User Tools (skip):
Ingrid Birker has the hushed voice of a museum curator. She has been responsible for invertebrate fossils and plants at the Redpath Museum for 24 years. But her new position requires her to use her voice somewhat more, and not only in the museum. She is the Science Outreach Coordinator, filling a one-year appointment created by Dean of Science Martin Grant, as part of a strategic plan for the faculty. "He knows we do a good job here; he wants to get us beyond the Roddick Gates," she says.
But just what is there for researchers and professors beyond the Roddick Gates? Something very important - future McGill students and young people who want to learn. Birker is preparing a list of talks on various subjects for professors to give to high school and CEGEP classes. Soon, Montreal teachers will be able to view this list on the McGill Faculty of Science website, choose a talk, and contact Birker about bringing a science faculty member to their classroom.
For example, if science teachers want their students to learn about engineering and robotics, they will be able to bring in one of McGill's robotics experts. Birker notes that there is already a group of graduate students who do some outreach called Let's Talk Science (www.letstalkscience.org), or LTS educators. Birker is excited about the possibility of working with this group to create a combination of expert speakers and hands-on activities. She says that many professors are enthusiastic about doing outreach; now her role is to coordinate McGill's science brains so that they can make an impact beyond McGill.
It makes sense that the Redpath Museum should be the hub for science outreach. It is the part of the McGill Faculty of Science that is most accessible to the public. "On weekdays, it's like this," she says, indicating the lone adult and two kids racing from display to display. "But on Sundays, we get lots of people." She has a stack of brochures describing all the programs available. The number of museum activities for both children and adults is overwhelming. There are Sunday workshops where kids can learn about the physiology of animal shells, dinosaur bones, or musical instruments. Then they make crafts like mounted shell collections, plaster fossil replicas or pipe-cleaner dinosaur skeletons. There are also science documentaries shown on Sundays, more formal lectures, and special events like origami workshops and Darwin Day.
McGill professors often put the Redpath Museum's unique resources to pedagogical use. Some classes use the Museum's samples of famous British Columbia Burgess Shale, stone imprinted with the shapes of arthropods like anomalocaris, a toothed and tentacled predator. Burgess Shale, immortalized in Stephen Jay Gould's book Wonderful Life, is an important example of the evolutionary concept of punctuated equilibrium - short periods of chaotic and rapid evolutionary change. McGill students are lucky that they can learn about these creatures in class and then come face to face with the actual fossils. Birker says that most exhibits correlate to courses or research being done on campus.

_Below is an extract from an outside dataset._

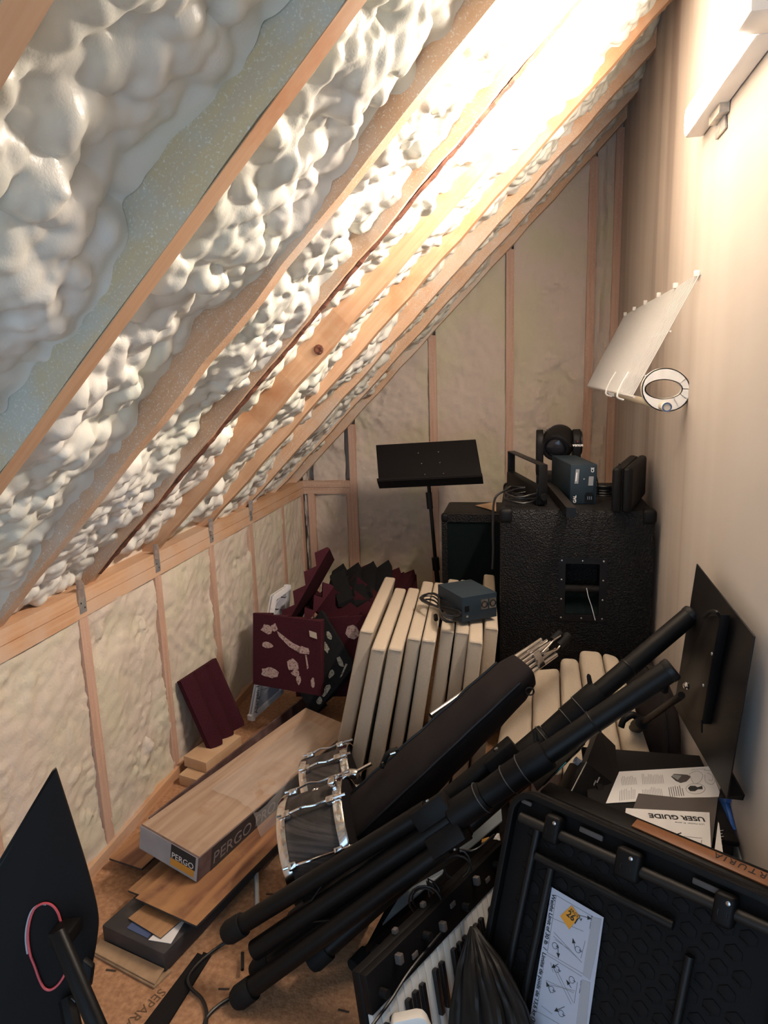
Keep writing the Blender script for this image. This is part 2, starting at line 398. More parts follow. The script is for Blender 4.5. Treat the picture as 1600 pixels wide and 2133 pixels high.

Birker may be best known for her Stones and Beer bike tour, a paleo-historical-architectural tour that ends at the McAuslan Brewery. A year-round biker, Birker shows off her knowledge of history, Montreal architecture, and ancient mollusks trapped in the limestone and bedrock of the city's buildings. The tour became so well publicized that Birker got a phone call from a Victoria, B.C., businessman who had read about the tour in the travel section of his local paper. He had a trip to Montreal coming up and wanted to know if he should bring his bike on the plane. Now that's outreach.